Scene modeling code data:

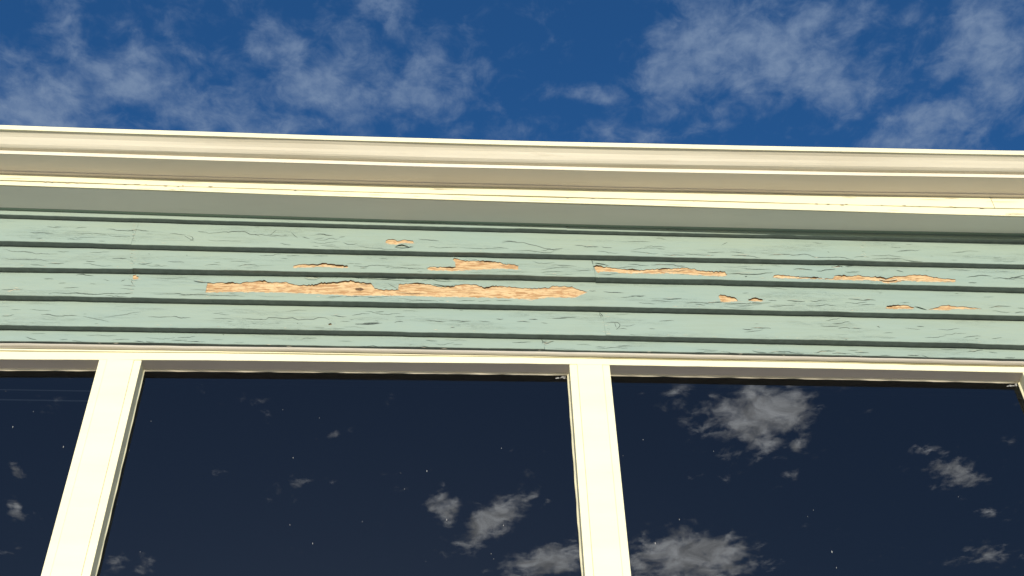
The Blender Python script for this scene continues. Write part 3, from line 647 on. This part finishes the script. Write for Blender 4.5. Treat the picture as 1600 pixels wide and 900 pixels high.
headext('drip_cap', cap, CAPM, seed=1, wob=.0006)
headext('head_casing', [(FY-.0035, z5545-.0003, .7), (FY-.0035, z558+.0009, .5), (FY-.001, z558, .5), (.0, z558, .5), (.0, z5545-.0003, .7)], CREAM, seed=2)
headext('head_board', [(FY, z558-.0004, .5), (FY, z568+.0008, 0), (FY+.0008, z568, 0), (FY+.0022, z568, 0), (FY+.0022, z558-.0004, .5)], CREAM, seed=3)
headext('head_jamb', [(FY+.0023, z568+.0001, 0), (GY-.0045, z568-.0036, 0), (GY-.0045, z568+.010, 0), (FY+.0023, z558-.001, .5)], REVEAL, seed=3)
# the edges of each mullion on the casing face
def xe(px, py): return at(px, py, FY).x
M1 = ((xe(150.7,576)+xe(63.75,900))/2, (xe(218.6,576)+xe(140,900))/2)
M2 = ((xe(889.5,576)+xe(915,900))/2, (xe(953.5,576)+xe(986,900))/2)
M3a = xe(1599, 584)
MW = (M1[1]-M1[0]+M2[1]-M2[0])/2; WW = M2[0]-M1[1]
M3 = (M3a, M3a+MW); M0 = (M1[0]-WW-MW, M1[0]-WW); M4 = (M3[1]+WW, M3[1]+WW+MW); MM = (M0[0]-WW-MW, M0[0]-WW)
MULL = [M0, M1, M2, M3, M4]
SILL = z568-1.45
print('mullions', [(round(a,3), round(b,3)) for a, b in MULL], 'head z', z568, 'cornice', [(round(a,3), round(b,3)) for a, b, c in pr.p])
for i, (a, b) in enumerate(MULL):
    mu = empty('mullion', ((a+b)/2, 0, SILL), house)
    w = b-a; s = w*.19; zt_ = HEAD((a+b)/2)
    def mb(n, x0, x1, dy, m, z1=0.0, lean=0.0):      # child boxes, in the mullion's own space
        cx = (a+b)/2
        V = []
        for (z, l) in ((0, 0), (zt_-SILL+z1, lean)):
            V += [(x0-cx+l, FY+dy, z), (x1-cx+l, FY+dy, z), (x1-cx+l, GY+.01, z), (x0-cx+l, GY+.01, z)]
        o = link(n, V, [(0,3,2,1),(4,5,6,7),(0,1,5,4),(1,2,6,5),(2,3,7,6),(3,0,4,7)], m, mu)
        bv = o.modifiers.new('bevel', 'BEVEL'); bv.width = .0008; bv.segments = 1; return o
    mb('stop_strip', a, a+s-.0002, .0008, CREAM, .0002); mb('mullion_board', a+s+.0002, b-s*.95-.0002, -.0004, CREAM, .0003); mb('stop_strip', b-s*.95+.0002, b, .0008, CREAM, .0002)
# each light: pane, glazing beads, specks
ZG = z568
SPK = {1: [(8.8,611,1),(52,643,1.3),(20,667,2.2),(99,698,2.2)],
       2: [(236,658,1.3),(202,704,.8),(183,788,.8),(219,862,1.2),(442,640,1.1),(499,653,1.2),(458,715,1.9),(453,820,1.6),(488.5,849,2.0),(566,815,1.2),(626,739,.8),(632,764,1.2),(667,736,2.4),(783.5,700,1.6),(698,812,2.2),(786.5,821,1.8),(767.5,865,1.4),(771.5,873,1.2),(665.5,877,.8)],
       3: [(1005,687,1.4),(1115,705,1.2),(973.6,712,.9),(1061.6,811.5,1.8),(1024,849,2.4),(1300,862,2.6),(1307,887,1.8),(1262,807,1.1),(1271,797,1.2),(1497.6,776,1.2)]}
sides = [XA+.35]+[v for m_ in MULL for v in m_]+[XB-.35]
for wi in range(len(MULL)-1):
    xl, xr = MULL[wi][1], MULL[wi+1][0]
    wn = empty('window', ((xl+xr)/2, GY, SILL), house); ox, oy, oz = (xl+xr)/2, GY, SILL
    hz = lambda x: HEAD(x)
    def part(n, V, Fc, m, par=wn, ox=ox, oy=oy, oz=oz): return link(n, [(x-ox, y-oy, z-oz) for x, y, z in V], Fc, m, par)
    part('glass_pane', [(xl-.004, GY, SILL-.004), (xr+.004, GY, SILL-.004), (xr+.004, GY, hz(xr)+.004), (xl-.004, GY, hz(xl)+.004)], [(0,1,2,3)], GLASS)
    bw, bd_ = .0042, .0048                           # a slanting putty bead runs round the glass
    xs = stations(xl, xr, .03); V = []; Fc = []
    for i, x in enumerate(xs):
        e = .0006*math.sin(x*70)+.0005*math.sin(x*171+2)
        h_ = hz(x)-.0037; V += [(x, GY-bd_, h_), (x, GY-bd_+.0003, h_-.0016), (x, GY-.0004, h_-.0042-e)]
        if i: a = 3*(i-1); Fc += [(a, a+3, a+4, a+1), (a+1, a+4, a+5, a+2)]
    part('glazing_bead', V, Fc, CREAM_OLD)
    for side, xx in ((1, xl), (-1, xr)):
        zs = stations(SILL+.0, hz(xx)-.001, .03); V = []; Fc = []
        for i, z in enumerate(zs):
            e = .0005*math.sin(z*60+side)+.0004*math.sin(z*151)
            V += [(xx+side*.0002, GY-bd_, z), (xx+side*.001, GY-bd_+.0004, z), (xx+side*(bw*.9+e), GY-.0004, z)]
            if i: a = 3*(i-1); Fc += [(a, a+1, a+4, a+3), (a+1, a+2, a+5, a+4)]
        part('glazing_bead', V, Fc, CREAM)
    V = []; Fc = []
    for (px, py, r) in SPK.get(wi, []) if wi in SPK else []:
        w0 = at(px, py, GY-.0006); s = len(V); n = 8; rr = r*PXM*.48; an = random.uniform(.6, 2.2)
        V.append((w0.x, GY-.0012, w0.z))
        for j in range(n):
            t = j/n*2*math.pi; V.append((w0.x+rr*.55*math.cos(t)*random.uniform(.7,1.2), GY-.0003, w0.z+rr*1.5*math.sin(t)*random.uniform(.7,1.2)))
        Fc += [(s, s+1+j, s+1+(j+1) % n) for j in range(n)]
    if wi == 2-0 and False: pass
    if V: o = part('dried_speck', V, Fc, SPECK); o['kind'] = 'stuff'
def corner(wi_name, px, py, sgn=1):
    w0 = at(px, py, GY-.001); wn = [o for o in bpy.data.objects if o.name.startswith('window') and o.type == 'EMPTY'][wi_name]
    V = []; Fc = []; rnd = random.Random(wi_name)
    for _ in range(26):
        u = rnd.random(); h = rnd.uniform(0, .011)*u; x = w0.x-.030*(1-u); z = w0.z+h; s = len(V); r = rnd.uniform(.0008, .0022)
        V += [(x-r*1.6, GY-.0005, z), (x, GY-.0016, z+r), (x+r*1.6, GY-.0005, z), (x, GY-.0007, z-r*.7)]; Fc += [(s, s+3, s+1), (s+3, s+2, s+1)]
    L = wn.location; link('putty_smear', [(x-L.x, y-L.y, z-L.z) for x, y, z in V], Fc, SPECK, wn)
corner(1, 886, 591.5); corner(2, 1590, 604)
# sill, side casings, apron siding, foundation, walls (below and beside the picture)
xwl, xwr = MULL[0][0], MULL[-1][1]
box('sill', xwl-.05, xwr+.05, -.06, GY+.02, SILL-.045, SILL-.001, CREAM, house, .004)
for (a, b) in ((xwl-.001-.08, xwl-.001), (xwr+.001, xwr+.081)): box('side_casing', a, b, FY-.003, .02, SILL-.001, z558-.006, CREAM, house, .001)
def plain_board(x0, x1, z0, h):
    V = [(x, y, z) for x in (x0, x1) for (y, z) in ((Y_OUT, z0), (Y_IN+.006, z0), (Y_IN+.006, z0+h), (Y_IN, z0+h))]
    return link('siding_board', V, [(0,4,5,1),(1,5,6,2),(3,7,4,0),(0,1,2,3),(7,6,5,4),(2,6,7,3)], GREEN, house)
z = SILL-.045-.004
zl = z-.105
while zl > .40: plain_board(XA, XB, zl, .1045); zl -= .105
zt2 = B[5](-4.0)-.001
zz = SILL-.05
while zz < z558-.1:
    plain_board(XA, xwl-.083, zz, .1045); plain_board(xwr+.083, XB, zz, .1045); zz += .105
box('foundation', XA+.01, XB-.01, .0, 5.0, -.02, .43, STONE, house)
WZ = CZ-.03
box('wall', XA, XB, .0045, .02, .43, SILL-.05, GREEN, house)
box('wall', XA, xwl-.003, .0045, .12, SILL-.045, z558, GREEN, house); box('wall', xwr+.003, XB, .0045, .12, SILL-.045, z558, GREEN, house)
box('wall', XA, XB, .0045, .12, z558+.02, WZ, GREEN, house)
box('side_wall', XA-.001, XA+.1, .125, 5.0, .43, WZ, GREEN, house); box('side_wall', XB-.1, XB+.001, .125, 5.0, .43, WZ, GREEN, house)
box('back_wall', XA+.1, XB-.1, 4.9, 5.0, .43, WZ, GREEN, house)
rm = empty('room', (0, 1, SILL), house)
box('ceiling', XA+.12, XB-.12, .13, 4.8, z568+.03-SILL, z568+.05-SILL, DARK, rm).location = (0, -1, 0)
box('partition', XA+.12, XB-.12, 1.5, 1.55, .2-SILL+1.0-1.0, z568+.03-SILL, DARK, rm).location = (0, -1, 0)
# a roller blind's headrail behind the left light
bl = empty('window_blind', ((M0[1]+M1[0])/2, .06, ZG))
bl['label'] = 'two faint pale blind slats behind the dark glass of the leftmost window'; bl['category'] = 'blind'
za = at(60, 610.5, .062).z-ZG; zb_ = at(60, 626, .062).z-ZG
hw = (M1[0]-M0[1])/2-.01
def bb(n, z0, z1): box(n, -hw, hw, .0, .012, z0, z1, BLIND, bl)
bb('slat', za-.0018, za+.0018); bb('slat', zb_-.0024, zb_+.0018)
# ---------------------------------------------------------------- ground
gx = [(-600,-600,0),(600,-600,0),(600,600,0),(-600,600,0)]
go = link('ground', gx, [(0,1,2,3)], GROUND); go['kind'] = 'structure'
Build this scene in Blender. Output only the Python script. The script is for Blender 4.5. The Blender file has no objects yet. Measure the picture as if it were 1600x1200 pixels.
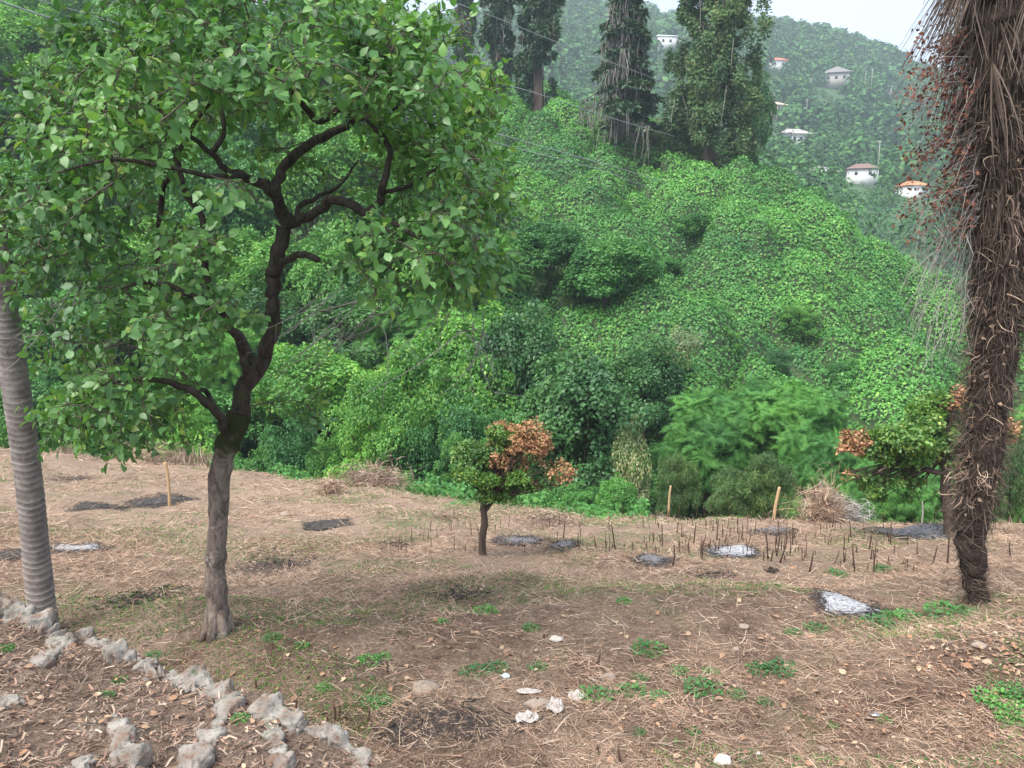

§ REQUIREMENT
Where a line in the material contains "pixels", copy that line.

§ CORRECT OUTPUT
The Blender Python script for this scene continues. Write part 3, from line 647 on. This part finishes the script. Write for Blender 4.5. Treat the picture as 1600 pixels wide and 900 pixels high.
Build this scene in Blender. Output only the Python script. The script is for Blender 4.5. The Blender file has no objects yet. Measure the picture as if it were 1600x1200 pixels.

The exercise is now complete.